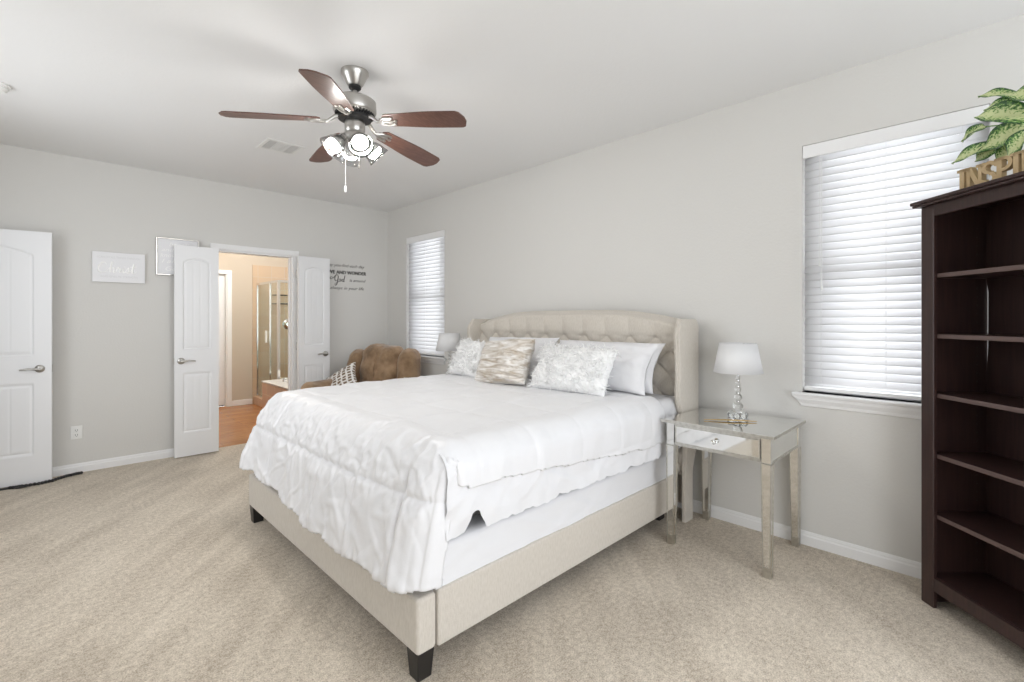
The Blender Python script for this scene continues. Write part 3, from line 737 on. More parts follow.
def comf_disp(s, t):
    ds = s - (S_HEAD - X_EDGE); side = max(Y_NEAR - t, t - Y_FAR)
    hang = smooth(-.05, .12, ds); hs = smooth(-.02, .10, side)*(1-hang)
    qs = abs(((ds+.075)/QS) - round((ds+.075)/QS))*QS; qt = abs((t-1.62)/QT - round((t-1.62)/QT))*QT
    wob = .012*noise.noise(Vector((s*9, t*9, 3)))
    seam = min(qs, 1.0) + wob*.5; seamt = qt + wob*.5
    puff = (1-math.exp(-(seam/.013)**2))*(1-math.exp(-(seamt/.013)**2))*(1 - .35*(1-hang)*math.exp(-(min(seam, seamt)/.06)**2))
    d = (.006 + .005*hang - .002*hs)*puff
    d += .005*fbm(s*2.3, t*2.3, 1.0, 2)
    # foot panel: hanging folds and pinched creases running down and aslant
    n1 = ridge(t*5.0 + .6*fbm(s*3, t*2, 5), ds*.9, 9.0); n2 = ridge(t*7 + ds*6, ds*3 - t*2.5, 21.0); n3 = ridge(t*6 - ds*7, ds*4 + t*2, 33.0)
    n4 = ridge(t*22, ds*6, 41.0)
    n5 = ridge(t*13 - ds*5, ds*9 + t*4, 55.0); n6 = ridge(t*10 + ds*12, ds*8 - t*5, 61.0)
    d += hang*((.005 + .013*smooth(.24, .34, ds))*smooth(0, 1, n1) + .005*smooth(.45, 1, n2) + .005*smooth(.5, 1, n3) + .004*(1-smooth(.22, .30, ds))*(smooth(.5, 1, n5) + smooth(.5, 1, n6)) + .009*smooth(.2, 1, n4)*math.exp(-(min(seam, seamt)/.05)**2))
    # slack creases on the top
    d += (1-hang)*(1-hs)*(.006*smooth(.4, 1, ridge(s*4 + .5*fbm(s*2, t*2, 8), t*1.0, 2.0)) + 0.005*smooth(.45, 1, ridge(s*2+t*1.5, t*3.5, 12)))
    d += hs*(.005*smooth(.2, 1, ridge(s*4.5, side*1.5, 4.0)) + .002*fbm(s*10, side*4, 3))
    if side > .03 and ds > -.10: d *= 1 - .8*smooth(-.10, 0, ds)*smooth(.03, .10, side)
    return d
NS, NT = 300, 360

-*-

Task instructions:
Write out again every line above exactly as given; the pictures do not belong in the copy.

Worked solution:
The Blender Python script for this scene continues. Write part 3, from line 737 on. More parts follow.
def comf_disp(s, t):
    ds = s - (S_HEAD - X_EDGE); side = max(Y_NEAR - t, t - Y_FAR)
    hang = smooth(-.05, .12, ds); hs = smooth(-.02, .10, side)*(1-hang)
    qs = abs(((ds+.075)/QS) - round((ds+.075)/QS))*QS; qt = abs((t-1.62)/QT - round((t-1.62)/QT))*QT
    wob = .012*noise.noise(Vector((s*9, t*9, 3)))
    seam = min(qs, 1.0) + wob*.5; seamt = qt + wob*.5
    puff = (1-math.exp(-(seam/.013)**2))*(1-math.exp(-(seamt/.013)**2))*(1 - .35*(1-hang)*math.exp(-(min(seam, seamt)/.06)**2))
    d = (.006 + .005*hang - .002*hs)*puff
    d += .005*fbm(s*2.3, t*2.3, 1.0, 2)
    # foot panel: hanging folds and pinched creases running down and aslant
    n1 = ridge(t*5.0 + .6*fbm(s*3, t*2, 5), ds*.9, 9.0); n2 = ridge(t*7 + ds*6, ds*3 - t*2.5, 21.0); n3 = ridge(t*6 - ds*7, ds*4 + t*2, 33.0)
    n4 = ridge(t*22, ds*6, 41.0)
    n5 = ridge(t*13 - ds*5, ds*9 + t*4, 55.0); n6 = ridge(t*10 + ds*12, ds*8 - t*5, 61.0)
    d += hang*((.005 + .013*smooth(.24, .34, ds))*smooth(0, 1, n1) + .005*smooth(.45, 1, n2) + .005*smooth(.5, 1, n3) + .004*(1-smooth(.22, .30, ds))*(smooth(.5, 1, n5) + smooth(.5, 1, n6)) + .009*smooth(.2, 1, n4)*math.exp(-(min(seam, seamt)/.05)**2))
    # slack creases on the top
    d += (1-hang)*(1-hs)*(.006*smooth(.4, 1, ridge(s*4 + .5*fbm(s*2, t*2, 8), t*1.0, 2.0)) + 0.005*smooth(.45, 1, ridge(s*2+t*1.5, t*3.5, 12)))
    d += hs*(.005*smooth(.2, 1, ridge(s*4.5, side*1.5, 4.0)) + .002*fbm(s*10, side*4, 3))
    if side > .03 and ds > -.10: d *= 1 - .8*smooth(-.10, 0, ds)*smooth(.03, .10, side)
    return d
NS, NT = 300, 360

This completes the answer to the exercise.